The slow movement, titled ‘Canzona’, is one of Stanford’s finest creations. As its title suggests, it is a tripartite song form, full of long, elegiac lines for the solo violin (which, like the ‘Ballade’ of the Suite, grows out of the composer’s evident delight in the dark timbre of the open G string). In fact the attenuated melodic aspect of the movement hides an impressive organic cohesion in which much of the material is based on the descending four-note figure heard at the opening (on clarinets and bassoons). This also forms the basis of the more diatonic central section (made abundantly clear in the transition from G minor to E flat major) which is a lyrical effusion of great beauty and with the most ravishingly sumptuous writing for the soloist and (towards its close) for the horns. The return to G minor is marked by a spacious orchestral climax which prepares the way for a full cadenza for the violinist. This in turn forms a bridge to the restatement of the violin’s melancholic elegy, enveloped by hushed tremolandi for divided upper strings. It is a moment of spellbinding exquisiteness unique in the rich and varied catalogue of Stanford’s orchestral works.

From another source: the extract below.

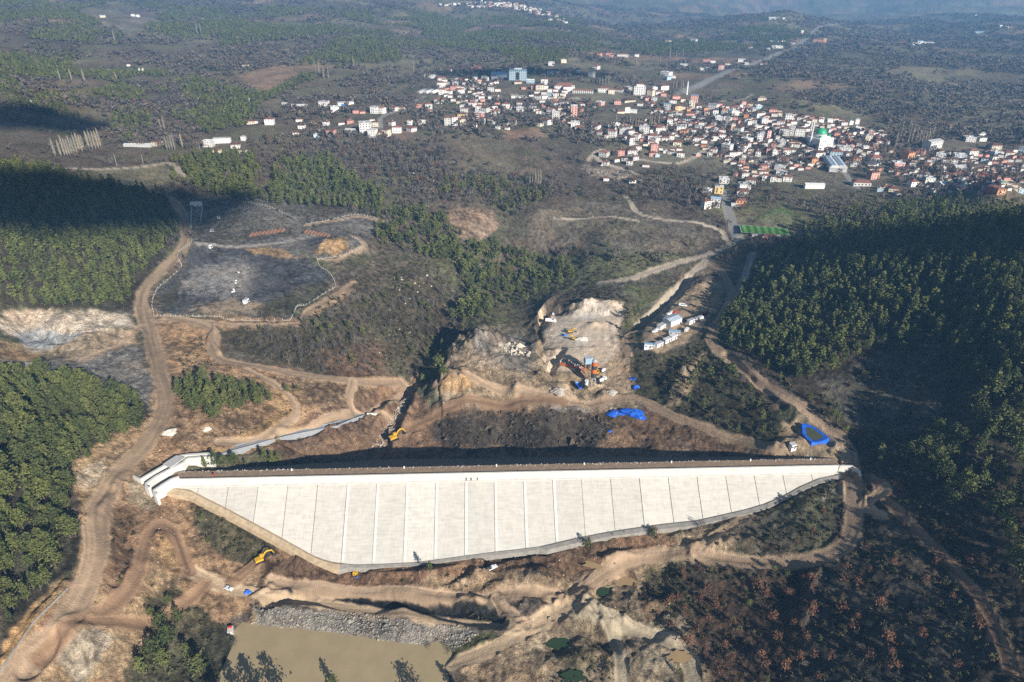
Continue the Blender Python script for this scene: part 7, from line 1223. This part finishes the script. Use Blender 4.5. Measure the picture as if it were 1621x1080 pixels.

A ‘Gaelic air’ (marked by Stanford in the score, though its origin is unclear), replete with distinctive flattened seventh, is used for the rondo theme in the high-spirited finale. Very much a foil to the earnest tone of the first two movements, this joyous dance revels in those pyrotechnic possibilities of violin technique (especially possible in that prince of keys for the violin, D major), though Stanford is equally slick in his manipulation of a tonal scheme that constantly gravitates between B minor and D.